I had one of those dread-saturated 3:00 AM awakenings last week.
The initial panic resulted from a sudden awareness that all the most dire warnings regarding the upcoming election are virtually certain to come true.
The Transition Integrity Project, a nonpartisan group of academics, journalists, and current and former government and party officials, has simulated the four most likely scenarios, and all but one results in widespread violence and a Constitutional crisis.
[Note: I didn’t realize until after I’d written this post that it would be going up on the anniversary of the 9/11 attacks—but, even so, it remains eerily relevant even in that unexpected light.]
As often happens when one considers the world at the Witching Hour, the Hour of the Wolf—the time after midnight and before dawn when, legend tells us, the portal between this world and the beyond opens up—thoughts that, during the day, would be mere considerations became harsh, absolute reckonings.
Stop being naive, my mind told me. The life you’ve known is coming to an end. The absolute worst that could happen is going to happen and there’s nothing you can do to stop it.

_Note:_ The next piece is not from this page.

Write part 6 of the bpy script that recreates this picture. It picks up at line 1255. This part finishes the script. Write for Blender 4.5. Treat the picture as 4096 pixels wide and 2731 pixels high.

Spoiler alert: I saw things differently after a while, especially come morning. And though that did allow me to function, I can’t say for certain the haunting, visceral sense of doom I felt is misguided. It’s one reason I’m volunteering for a number of get-out-the-vote organizations—to prevent what I fear will be an unavoidable crisis.
But as I was still in the grip of this initial panic, another sense of dread arose, one related to writing—which is why I’m bringing it up here.
I’ve just finished a dystopian novel and am researching and plotting the next, books that address what I fear will be our future, and soon, if we do not pull back from the abyss.
Lying there in the dark, I felt that terrible shock you get when it seems you’ve made a terrible mistake.
Who will want to read about an imaginary America on fire when the very real America all around them is literally in flames?
I wasn’t worried whether the book would find an agent or if it would sell. I was doubting my own judgment as a novelist—how had I been so self-absorbed not to see the bigger picture?
In wanting to write something I considered important, something that spoke to both my deepest passions and my greatest fears, I’d misunderstood one of the key premises of the genre I’d chosen.